Only fear and pain could motivate labor from people who otherwise had no incentive to work. Many slaves resisted by refusing to work or by blundering at their tasks, so they would receive lashings, and salt would sometimes be rubbed into their wounds. Some would have their faces branded for identification, or have their ears lopped off or their noses slit as punishment. And to prevent fleeing, their hamstrings would be cut or a foot severed. The worst treatment was on the West Indian sugar plantations, which were highly labor intensive. Only small children and a few aged and invalids escaped the regimented and demanding conditions. No wonder the great planters were always in fear of slave rebellions.
Slavery was a test of wills, really, that favored the slave masters and their draconian slave codes. Some slaves managed to escape and hide away in "maroon" colonies, but many ended up killing themselves rather than endure the treatment they were receiving.

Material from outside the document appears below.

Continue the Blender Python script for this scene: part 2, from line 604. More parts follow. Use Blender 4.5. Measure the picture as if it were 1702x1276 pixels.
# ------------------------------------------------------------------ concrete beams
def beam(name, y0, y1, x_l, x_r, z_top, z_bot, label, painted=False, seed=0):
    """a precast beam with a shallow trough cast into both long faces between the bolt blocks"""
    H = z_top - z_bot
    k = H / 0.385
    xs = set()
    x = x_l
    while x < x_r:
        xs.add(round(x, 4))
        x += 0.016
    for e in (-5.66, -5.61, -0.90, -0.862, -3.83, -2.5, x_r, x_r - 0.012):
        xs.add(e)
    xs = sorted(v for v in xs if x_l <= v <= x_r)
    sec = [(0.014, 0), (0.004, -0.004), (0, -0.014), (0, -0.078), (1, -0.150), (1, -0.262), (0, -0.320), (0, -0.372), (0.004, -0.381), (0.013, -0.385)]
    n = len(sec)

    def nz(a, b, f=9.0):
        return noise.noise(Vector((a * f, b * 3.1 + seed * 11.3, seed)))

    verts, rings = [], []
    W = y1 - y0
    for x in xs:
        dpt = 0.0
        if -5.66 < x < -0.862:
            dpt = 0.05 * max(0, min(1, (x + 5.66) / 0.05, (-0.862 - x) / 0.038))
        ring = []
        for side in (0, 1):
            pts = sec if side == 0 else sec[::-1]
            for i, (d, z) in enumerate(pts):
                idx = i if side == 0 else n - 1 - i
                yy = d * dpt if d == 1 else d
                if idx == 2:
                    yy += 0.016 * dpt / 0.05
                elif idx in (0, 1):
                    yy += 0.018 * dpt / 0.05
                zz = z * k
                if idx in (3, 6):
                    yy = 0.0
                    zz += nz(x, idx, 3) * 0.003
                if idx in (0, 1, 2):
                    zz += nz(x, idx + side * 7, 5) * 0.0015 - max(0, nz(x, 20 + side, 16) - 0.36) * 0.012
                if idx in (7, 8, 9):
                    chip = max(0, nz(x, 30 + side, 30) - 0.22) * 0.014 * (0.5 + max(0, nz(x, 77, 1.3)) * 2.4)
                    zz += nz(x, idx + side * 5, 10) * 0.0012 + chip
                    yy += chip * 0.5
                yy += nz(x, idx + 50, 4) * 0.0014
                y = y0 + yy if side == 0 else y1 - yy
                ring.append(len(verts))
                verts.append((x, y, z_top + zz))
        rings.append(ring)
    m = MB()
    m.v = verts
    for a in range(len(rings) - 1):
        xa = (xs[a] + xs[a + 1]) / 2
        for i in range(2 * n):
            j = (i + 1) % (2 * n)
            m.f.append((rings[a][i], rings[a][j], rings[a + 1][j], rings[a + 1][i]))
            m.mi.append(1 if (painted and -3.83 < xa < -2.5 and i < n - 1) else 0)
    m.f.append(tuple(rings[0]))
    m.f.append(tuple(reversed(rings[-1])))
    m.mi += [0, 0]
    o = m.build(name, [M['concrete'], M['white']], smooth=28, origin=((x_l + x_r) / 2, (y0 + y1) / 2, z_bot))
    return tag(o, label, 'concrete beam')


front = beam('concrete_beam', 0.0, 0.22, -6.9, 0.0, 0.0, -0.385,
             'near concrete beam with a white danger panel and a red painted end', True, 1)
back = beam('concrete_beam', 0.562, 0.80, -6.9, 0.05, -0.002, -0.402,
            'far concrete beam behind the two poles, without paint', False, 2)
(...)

Even white slaves were abused. Elizabeth Abbot was beaten to death so horrifically that a witness saw her "body full of sores and holes very dangeroulsy raunkeld and putrified both above her waste and upon her hips and thighs."
If we still had slavery today, masters and slaves would still be engaged in a test of wills, as little or no personal benefit comes to the laborer. Many blacks today are fat and happy on the "Democrat Plantation," but at least they have some say in that, and no one is torturing them. They are certainly better off now.